Twitter Blocked By Pakistan Authorities

Pakistani authorities blocked access to Twitter on Sunday. The authorities said the website refused to have posts removed that promoted a competition on Facebook that involved caricatures of Mohammed.

A spokesman from the Pakistan Telecommunication Authority said that Twitter was banned by the order of the Ministry of Information Technology. The spokesman said the website contained blasphemous material. He said that the incident involved both Twitter and Facebook and the PTA had negotiated with both parties.

Facebook agreed to remove the content in question, but Twitter had not responded to their requests and because of that Twitter had been blocked and Facebook was still open for access in the country.

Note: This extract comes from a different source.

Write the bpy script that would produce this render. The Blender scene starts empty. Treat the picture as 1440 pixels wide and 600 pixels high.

Islam prohibits any depiction of any of its prophets as blasphemous. Around the world, a number of angry protests were held over satirical cartoons that appeared in a number of European newspapers nearly four years ago.

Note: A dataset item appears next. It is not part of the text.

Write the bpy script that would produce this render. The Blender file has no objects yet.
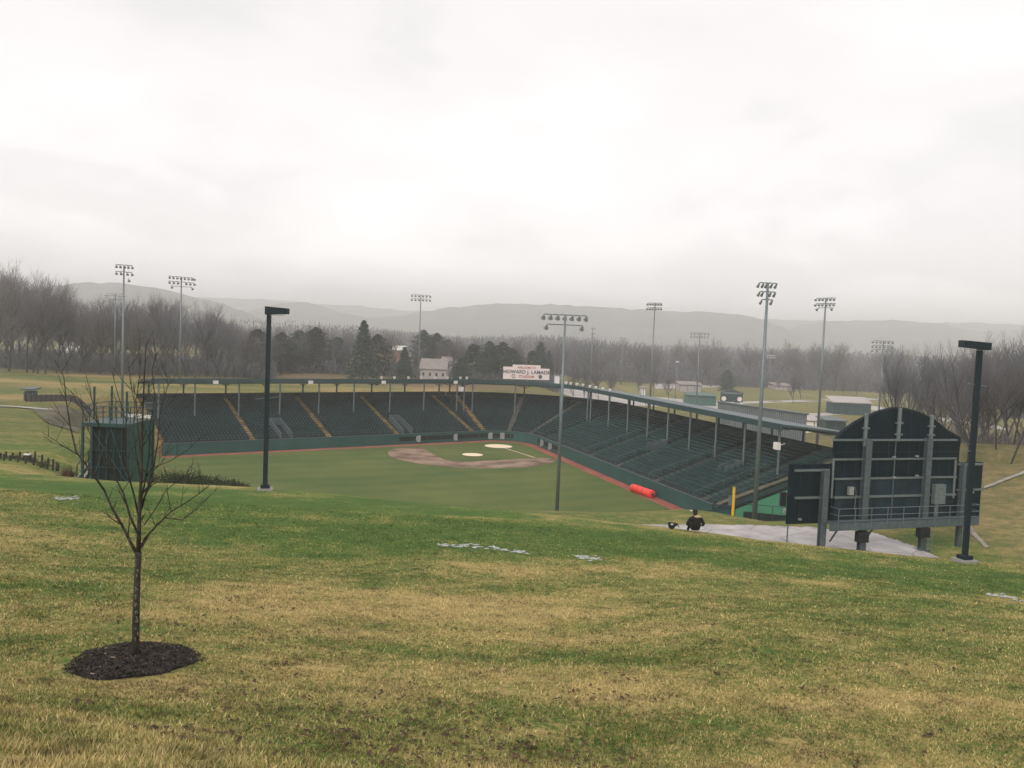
import bpy, math, random
import numpy as np
from mathutils import Vector
random.seed(7); rng = np.random.default_rng(11)
scene = bpy.context.scene
COL = scene.collection
PI = math.pi
HAZE, SKYK, EXPO = 6.0e-4, 11.7, 0.14

# ------------------------------------------------------------------ camera
F, PITCH, ROLL, H = 841.84, 0.05778, 0.04042, 22.005
fw = Vector((0, math.cos(PITCH), -math.sin(PITCH)))
r0 = Vector((1, 0, 0)); u0 = r0.cross(fw)
rt = r0 * math.cos(ROLL) + u0 * math.sin(ROLL)
up = -r0 * math.sin(ROLL) + u0 * math.cos(ROLL)

def ray(px, py): return fw + rt * ((px - 512) / F) + up * ((384 - py) / F)
def at(px, py, Y):
    "world point seen at that pixel of the photograph and standing Y metres away"
    d = ray(px, py); return Vector((0, 0, H)) + d * (Y / d.y)
def proj(p):
    d = Vector(p) - Vector((0, 0, H)); k = d.dot(fw)
    return 512 + F * d.dot(rt) / k, 384 - F * d.dot(up) / k

cam_d = bpy.data.cameras.new('camera'); cam = bpy.data.objects.new('camera', cam_d); COL.objects.link(cam)
from mathutils import Matrix
M = Matrix((rt, up, -fw)).transposed().to_4x4(); M.translation = (0, 0, H); cam.matrix_world = M
cam_d.sensor_width = 36; cam_d.lens = F / 1024 * 36; cam_d.clip_end = 30000; cam_d.clip_start = .1
scene.camera = cam

# ------------------------------------------------------------------ materials
def nt(name):
    m = bpy.data.materials.new(name); m.use_nodes = True
    n = m.node_tree; return m, n, n.nodes['Principled BSDF']
def mat(name, c, rough=.6, metal=0, var=.12, scale=3.0, bump=0, detail=4, c2=None, spec=.4):
    m, n, b = nt(name)
    N = n.nodes.new; L = n.links.new
    tc = N('ShaderNodeTexCoord'); no = N('ShaderNodeTexNoise'); no.inputs['Scale'].default_value = scale; no.inputs['Detail'].default_value = detail
    L(tc.outputs['Object'], no.inputs['Vector'])
    mp = N('ShaderNodeMapRange'); mp.inputs[1].default_value = .3; mp.inputs[2].default_value = .7; L(no.outputs['Fac'], mp.inputs[0])
    mx = N('ShaderNodeMix'); mx.data_type = 'RGBA'
    a = [max(0, x * (1 - var)) for x in c]; d = list(c2) if c2 else [x * (1 + var) for x in c]
    mx.inputs[6].default_value = (*a, 1); mx.inputs[7].default_value = (*d, 1)
    L(mp.outputs[0], mx.inputs[0]); L(mx.outputs[2], b.inputs['Base Color'])
    b.inputs['Roughness'].default_value = rough; b.inputs['Metallic'].default_value = metal
    b.inputs['Specular IOR Level'].default_value = spec
    if bump:
        bp = N('ShaderNodeBump'); bp.inputs['Strength'].default_value = 1; bp.inputs['Distance'].default_value = bump
        L(no.outputs['Fac'], bp.inputs['Height']); L(bp.outputs[0], b.inputs['Normal'])
    return m
MT = {}
MT['post'] = mat('dark painted steel', (.012, .022, .03), .6, 0, .2, 6, spec=.2)
MT['galv'] = mat('galvanised steel', (.155, .19, .205), .45, .35, .15, 4)
MT['galv_dark'] = mat('weathered galvanised steel', (.085, .115, .13), .5, .3, .2, 3)
MT['lamp'] = mat('lamp reflector aluminium', (.34, .36, .37), .35, .4, .15, 5)
MT['concrete'] = mat('concrete', (.27, .265, .25), .85, 0, .12, 1.2, .01)
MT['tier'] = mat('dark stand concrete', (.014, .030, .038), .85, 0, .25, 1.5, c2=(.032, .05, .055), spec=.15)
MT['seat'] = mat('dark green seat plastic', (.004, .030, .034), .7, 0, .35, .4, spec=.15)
MT['armrest'] = mat('pale grey armrest', (.10, .17, .18), .6)
MT['aisle'] = mat('grey green aisle concrete', (.09, .105, .10), .85, 0, .3, 1.5, c2=(.17, .16, .13))
MT['bench'] = mat('green bench paint', (.014, .052, .052), .6, 0, .4, .5, spec=.25)
MT['stair'] = mat('yellow painted stair concrete', (.13, .09, .05), .8, 0, .35, .8, c2=(.46, .30, .10), detail=8)
MT['padwall'] = mat('teal green wall padding', (.014, .075, .068), .55, 0, .18, .35)
MT['green_steel'] = mat('green painted steel', (.018, .05, .055), .45, 0, .2, 2)
MT['roof'] = mat('grey green metal roofing', (.055, .085, .095), .45, .15, .18, .25)
MT['bluegreen'] = mat('pale green stand cladding', (.07, .29, .17), .7, 0, .1, .3)
MT['board'] = mat('black scoreboard sheet metal', (.002, .0105, .018), .75, 0, .3, .8, spec=.1)
MT['white'] = mat('off white paint', (.72, .70, .67), .6, 0, .06, 1)
MT['red'] = mat('red vinyl', (.85, .045, .035), .45, 0, .1, 1.5, .02)
MT['yellow'] = mat('yellow paint', (.72, .42, .03), .5, 0, .1, 1)
MT['mesh'] = mat('dark green netting', (.002, .010, .013), .85, 0, .35, 3)
MT['bark'] = mat('dark wet bark', (.022, .018, .014), .85, 0, .4, 14, .004, c2=(.06, .052, .04))
MT['bark_far'] = mat('grey brown bark', (.036, .032, .032), .9, 0, .3, 2)
MT['twig_far'] = mat('grey purple twigs', (.112, .112, .126), .95, 0, .25, .2)
MT['twig_warm'] = mat('grey brown twigs', (.13, .115, .115), .95, 0, .25, .2)
MT['needle'] = mat('dark conifer needles', (.020, .040, .026), .9, 0, .35, .4)
MT['shrub'] = mat('evergreen shrub leaves', (.030, .048, .018), .85, 0, .5, 5)
MT['shrub_brown'] = mat('brown shrub twigs', (.13, .075, .055), .9, 0, .3, 3)
MT['cloth'] = mat('black brown jacket cloth', (.012, .011, .012), .9, 0, .3, 8, .01)
MT['denim'] = mat('dark denim', (.02, .024, .035), .9, 0, .3, 8)
MT['skin'] = mat('skin', (.48, .28, .2), .6, 0, .08, 6)
MT['hair'] = mat('dark hair', (.02, .013, .01), .7, 0, .3, 30)
MT['tan'] = mat('tan hood lining', (.42, .30, .19), .9, 0, .2, 10)
MT['asphalt'] = mat('wet asphalt path', (.25, .235, .23), .4, 0, .12, .55, c2=(.48, .44, .42), detail=9)
def cracked(m, scale, joint):
    n = m.node_tree; N = n.nodes.new; L = n.links.new; b = n.nodes['Principled BSDF']; src = b.inputs['Base Color'].links[0].from_socket
    tc = N('ShaderNodeTexCoord'); v = N('ShaderNodeTexVoronoi'); v.feature = 'DISTANCE_TO_EDGE'; v.inputs['Scale'].default_value = scale; L(tc.outputs['Object'], v.inputs['Vector'])
    r = N('ShaderNodeMapRange'); r.inputs[1].default_value = 0; r.inputs[2].default_value = joint; r.inputs[3].default_value = .45; L(v.outputs['Distance'], r.inputs[0])
    q = N('ShaderNodeVectorMath'); q.operation = 'SCALE'; L(src, q.inputs[0]); L(r.outputs[0], q.inputs['Scale']); L(q.outputs[0], b.inputs['Base Color'])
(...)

Those cartoons caused al-Qaeda to carry out a suicide bombing in from of the Islamabad Danish embassy that took the lives of eight people. In May of 2010, Facebook was blocked by a Pakistan court because of a competition that was similar to the recent one and organized by a Facebook user who remained anonymous.

The competition caused the social media site to be banned for close to two weeks in Pakistan, following a petition by a number of Islamic lawyers in the country. YouTube was also banned in the country for over a week and there was restricted access to a number of other sites for the growing amount of sacrilegious content on the sites.